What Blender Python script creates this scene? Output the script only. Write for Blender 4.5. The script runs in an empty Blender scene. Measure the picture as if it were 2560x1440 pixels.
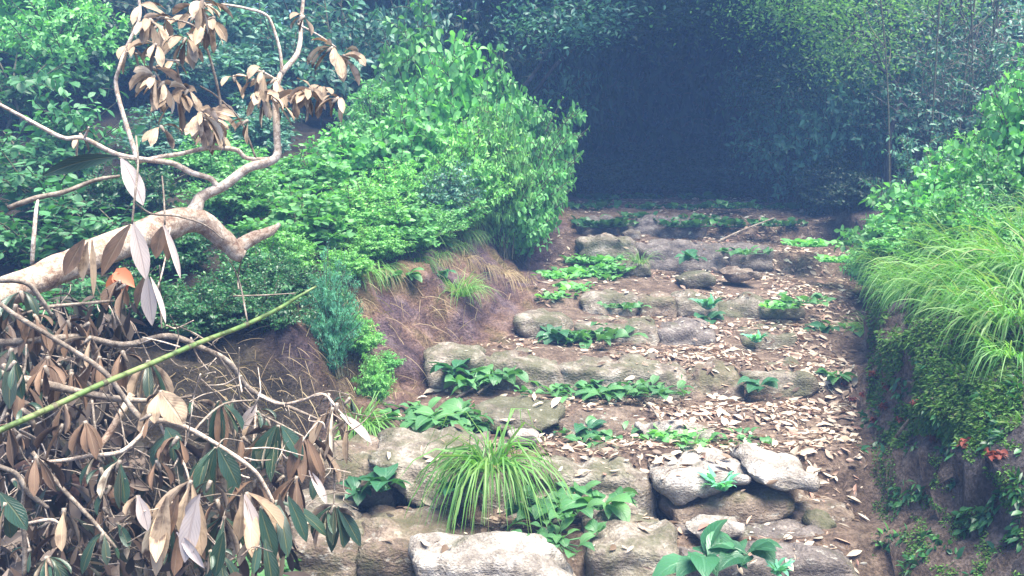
import bpy, math, random
import numpy as np
from mathutils import Vector, noise
from mathutils.bvhtree import BVHTree

rad = math.radians
SC = bpy.context.scene
COL = SC.collection
PI = math.pi

# ------------------------------------------------------------------ camera, sky, sun, exposure
CZ = 1.6                                    # eye height above the lower end of the trail
F = 2400.0                                  # focal length in photograph pixels (2560 wide)
PITCH = math.atan(300 / F)
cam_d = bpy.data.cameras.new("camera")
cam_d.sensor_width = 36.0
cam_d.lens = 36.0 * F / 2560.0
cam_d.clip_start = 0.05
cam_d.clip_end = 500.0
cam = bpy.data.objects.new("camera", cam_d)
COL.objects.link(cam)
cam.location = (0, 0, CZ)
cam.rotation_euler = (PI / 2 - PITCH, 0, 0)
SC.camera = cam

SUN_EL, SUN_ROT = 72.0, 130.0
world = bpy.data.worlds.new("World")
SC.world = world
world.use_nodes = True
wn = world.node_tree
bg = wn.nodes["Background"]
sky = wn.nodes.new("ShaderNodeTexSky")
sky.sky_type = 'NISHITA'
sky.sun_disc = False
sky.sun_elevation = rad(SUN_EL)
sky.sun_rotation = rad(SUN_ROT)
sky.altitude = 1800
sky.dust_density = 3.0
wn.links.new(sky.outputs[0], bg.inputs[0])
bg.inputs[1].default_value = 0.07

sun_d = bpy.data.lights.new("sun", 'SUN')
sun_d.energy = 3.0
sun_d.angle = rad(40)
sun_d.color = (1.0, 0.93, 0.82)
sun = bpy.data.objects.new("sun", sun_d)
COL.objects.link(sun)
sun.rotation_euler = (rad(90 - SUN_EL), 0, rad(180 - SUN_ROT))

SC.view_settings.view_transform = 'Standard'
SC.view_settings.look = 'None'
SC.view_settings.gamma = 1.0
SC.view_settings.use_curve_mapping = False
SC.view_settings.exposure = 2.5
SC.cycles.max_bounces = 8
SC.cycles.diffuse_bounces = 4
SC.cycles.transmission_bounces = 4
SC.cycles.transparent_max_bounces = 4
SC.cycles.volume_bounces = 1
SC.cycles.use_denoising = True

_cp, _sp = math.cos(PITCH), math.sin(PITCH)


def W(px, py, Y):
    """The point at forward distance Y that the photograph shows at pixel (px, py)."""
    u, v = (px - 1280) / F, (720 - py) / F
    dy, dz = _cp + v * _sp, -_sp + v * _cp
    s = Y / dy
    return Vector((u * s, Y, CZ + dz * s))


def sm(a, b, x):
    t = np.clip((x - a) / (b - a), 0, 1)
    return t * t * (3 - 2 * t)


def nrmz(a):
    return a / np.maximum(np.linalg.norm(a, axis=-1, keepdims=True), 1e-9)


# ------------------------------------------------------------------ object helpers
def tag(o, label=None, cat=None, group=None, kind=None):
    if label:
        o["label"] = label
    if cat:
        o["category"] = cat
    if group:
        o["group"] = group
    if kind:
        o["kind"] = kind
    return o


def link(name, me, parent=None, loc=None):
    o = bpy.data.objects.new(name, me)
    COL.objects.link(o)
    if parent is not None:
        o.parent = parent
    if loc is not None:
        o.location = loc
    return o


def empty(name, loc):
    o = bpy.data.objects.new(name, None)
    o.empty_display_size = 0.1
    COL.objects.link(o)
    o.location = loc
    return o


def copy_thing(root, loc, rz=0.0, scale=(1, 1, 1)):
    r = root.copy()
    COL.objects.link(r)
    r.location = loc
    r.rotation_euler = (0, 0, rz)
    r.scale = scale
    for k in ("label", "group", "category"):
        if k in r:
            del r[k]
    for ch in root.children:
        c = ch.copy()
        COL.objects.link(c)
        c.parent = r
    return r


class Buf:
    def __init__(self):
        self.v, self.l, self.t, self.uv, self.m, self.n = [], [], [], [], [], 0

    def add(self, v, loops, totals, uv=None, mat=0):
        v = np.asarray(v, dtype=np.float32).reshape(-1, 3)
        loops = np.asarray(loops, dtype=np.int32).ravel()
        totals = np.asarray(totals, dtype=np.int32).ravel()
        self.v.append(v)
        self.l.append(loops + self.n)
        self.t.append(totals)
        self.uv.append(np.zeros((len(loops), 2), np.float32) if uv is None else np.asarray(uv, np.float32).reshape(-1, 2))
        self.m.append(np.full(len(totals), mat, np.int32) if np.isscalar(mat) else np.asarray(mat, np.int32))
        self.n += len(v)

    def mesh(self, name, mats, smooth=True):
        me = bpy.data.meshes.new(name)
        v = np.concatenate(self.v)
        l = np.concatenate(self.l)
        t = np.concatenate(self.t)
        me.vertices.add(len(v))
        me.vertices.foreach_set("co", v.ravel())
        me.loops.add(len(l))
        me.loops.foreach_set("vertex_index", l)
        me.polygons.add(len(t))
        st = np.zeros(len(t), np.int32)
        st[1:] = np.cumsum(t)[:-1]
        me.polygons.foreach_set("loop_start", st)
        me.polygons.foreach_set("loop_total", t)
        me.polygons.foreach_set("material_index", np.concatenate(self.m))
        me.polygons.foreach_set("use_smooth", np.full(len(t), smooth, bool))
        u = me.uv_layers.new(name="leaf_uv")
        u.data.foreach_set("uv", np.concatenate(self.uv).ravel())
        for m in (mats if isinstance(mats, (list, tuple)) else [mats]):
            me.materials.append(m)
        me.update(calc_edges=True)
        return me


OVATE = [0.06, 0.75, 1.0, 0.7, 0.03]
OVATE_LO = [0.08, 1.0, 0.72, 0.02]
HEART = [0.45, 1.0, 0.9, 0.5, 0.02]
LANCE = [0.08, 0.32, 0.68, 0.93, 1.0, 0.8, 0.05]
PETIOLED = [0.07, 0.09, 0.55, 0.95, 1.0, 0.8, 0.45, 0.03]
BLADE = [0.8, 1.0, 0.85, 0.6, 0.1]
HANG = [0.1, 0.42, 0.72, 0.92, 1.0, 0.97, 0.8, 0.5, 0.05]
OBLONG = [0.1, 0.8, 1.0, 0.9, 0.08]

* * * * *

Exercise - The material above must be printed exactly, with its pictures left out.

Reply -
What Blender Python script creates this scene? Output the script only. Write for Blender 4.5. The script runs in an empty Blender scene. Measure the picture as if it were 2560x1440 pixels.
import bpy, math, random
import numpy as np
from mathutils import Vector, noise
from mathutils.bvhtree import BVHTree

rad = math.radians
SC = bpy.context.scene
COL = SC.collection
PI = math.pi

# ------------------------------------------------------------------ camera, sky, sun, exposure
CZ = 1.6                                    # eye height above the lower end of the trail
F = 2400.0                                  # focal length in photograph pixels (2560 wide)
PITCH = math.atan(300 / F)
cam_d = bpy.data.cameras.new("camera")
cam_d.sensor_width = 36.0
cam_d.lens = 36.0 * F / 2560.0
cam_d.clip_start = 0.05
cam_d.clip_end = 500.0
cam = bpy.data.objects.new("camera", cam_d)
COL.objects.link(cam)
cam.location = (0, 0, CZ)
cam.rotation_euler = (PI / 2 - PITCH, 0, 0)
SC.camera = cam

SUN_EL, SUN_ROT = 72.0, 130.0
world = bpy.data.worlds.new("World")
SC.world = world
world.use_nodes = True
wn = world.node_tree
bg = wn.nodes["Background"]
sky = wn.nodes.new("ShaderNodeTexSky")
sky.sky_type = 'NISHITA'
sky.sun_disc = False
sky.sun_elevation = rad(SUN_EL)
sky.sun_rotation = rad(SUN_ROT)
sky.altitude = 1800
sky.dust_density = 3.0
wn.links.new(sky.outputs[0], bg.inputs[0])
bg.inputs[1].default_value = 0.07

sun_d = bpy.data.lights.new("sun", 'SUN')
sun_d.energy = 3.0
sun_d.angle = rad(40)
sun_d.color = (1.0, 0.93, 0.82)
sun = bpy.data.objects.new("sun", sun_d)
COL.objects.link(sun)
sun.rotation_euler = (rad(90 - SUN_EL), 0, rad(180 - SUN_ROT))

SC.view_settings.view_transform = 'Standard'
SC.view_settings.look = 'None'
SC.view_settings.gamma = 1.0
SC.view_settings.use_curve_mapping = False
SC.view_settings.exposure = 2.5
SC.cycles.max_bounces = 8
SC.cycles.diffuse_bounces = 4
SC.cycles.transmission_bounces = 4
SC.cycles.transparent_max_bounces = 4
SC.cycles.volume_bounces = 1
SC.cycles.use_denoising = True

_cp, _sp = math.cos(PITCH), math.sin(PITCH)


def W(px, py, Y):
    """The point at forward distance Y that the photograph shows at pixel (px, py)."""
    u, v = (px - 1280) / F, (720 - py) / F
    dy, dz = _cp + v * _sp, -_sp + v * _cp
    s = Y / dy
    return Vector((u * s, Y, CZ + dz * s))


def sm(a, b, x):
    t = np.clip((x - a) / (b - a), 0, 1)
    return t * t * (3 - 2 * t)


def nrmz(a):
    return a / np.maximum(np.linalg.norm(a, axis=-1, keepdims=True), 1e-9)


# ------------------------------------------------------------------ object helpers
def tag(o, label=None, cat=None, group=None, kind=None):
    if label:
        o["label"] = label
    if cat:
        o["category"] = cat
    if group:
        o["group"] = group
    if kind:
        o["kind"] = kind
    return o


def link(name, me, parent=None, loc=None):
    o = bpy.data.objects.new(name, me)
    COL.objects.link(o)
    if parent is not None:
        o.parent = parent
    if loc is not None:
        o.location = loc
    return o


def empty(name, loc):
    o = bpy.data.objects.new(name, None)
    o.empty_display_size = 0.1
    COL.objects.link(o)
    o.location = loc
    return o


def copy_thing(root, loc, rz=0.0, scale=(1, 1, 1)):
    r = root.copy()
    COL.objects.link(r)
    r.location = loc
    r.rotation_euler = (0, 0, rz)
    r.scale = scale
    for k in ("label", "group", "category"):
        if k in r:
            del r[k]
    for ch in root.children:
        c = ch.copy()
        COL.objects.link(c)
        c.parent = r
    return r


class Buf:
    def __init__(self):
        self.v, self.l, self.t, self.uv, self.m, self.n = [], [], [], [], [], 0

    def add(self, v, loops, totals, uv=None, mat=0):
        v = np.asarray(v, dtype=np.float32).reshape(-1, 3)
        loops = np.asarray(loops, dtype=np.int32).ravel()
        totals = np.asarray(totals, dtype=np.int32).ravel()
        self.v.append(v)
        self.l.append(loops + self.n)
        self.t.append(totals)
        self.uv.append(np.zeros((len(loops), 2), np.float32) if uv is None else np.asarray(uv, np.float32).reshape(-1, 2))
        self.m.append(np.full(len(totals), mat, np.int32) if np.isscalar(mat) else np.asarray(mat, np.int32))
        self.n += len(v)

    def mesh(self, name, mats, smooth=True):
        me = bpy.data.meshes.new(name)
        v = np.concatenate(self.v)
        l = np.concatenate(self.l)
        t = np.concatenate(self.t)
        me.vertices.add(len(v))
        me.vertices.foreach_set("co", v.ravel())
        me.loops.add(len(l))
        me.loops.foreach_set("vertex_index", l)
        me.polygons.add(len(t))
        st = np.zeros(len(t), np.int32)
        st[1:] = np.cumsum(t)[:-1]
        me.polygons.foreach_set("loop_start", st)
        me.polygons.foreach_set("loop_total", t)
        me.polygons.foreach_set("material_index", np.concatenate(self.m))
        me.polygons.foreach_set("use_smooth", np.full(len(t), smooth, bool))
        u = me.uv_layers.new(name="leaf_uv")
        u.data.foreach_set("uv", np.concatenate(self.uv).ravel())
        for m in (mats if isinstance(mats, (list, tuple)) else [mats]):
            me.materials.append(m)
        me.update(calc_edges=True)
        return me


OVATE = [0.06, 0.75, 1.0, 0.7, 0.03]
OVATE_LO = [0.08, 1.0, 0.72, 0.02]
HEART = [0.45, 1.0, 0.9, 0.5, 0.02]
LANCE = [0.08, 0.32, 0.68, 0.93, 1.0, 0.8, 0.05]
PETIOLED = [0.07, 0.09, 0.55, 0.95, 1.0, 0.8, 0.45, 0.03]
BLADE = [0.8, 1.0, 0.85, 0.6, 0.1]
HANG = [0.1, 0.42, 0.72, 0.92, 1.0, 0.97, 0.8, 0.5, 0.05]
OBLONG = [0.1, 0.8, 1.0, 0.9, 0.08]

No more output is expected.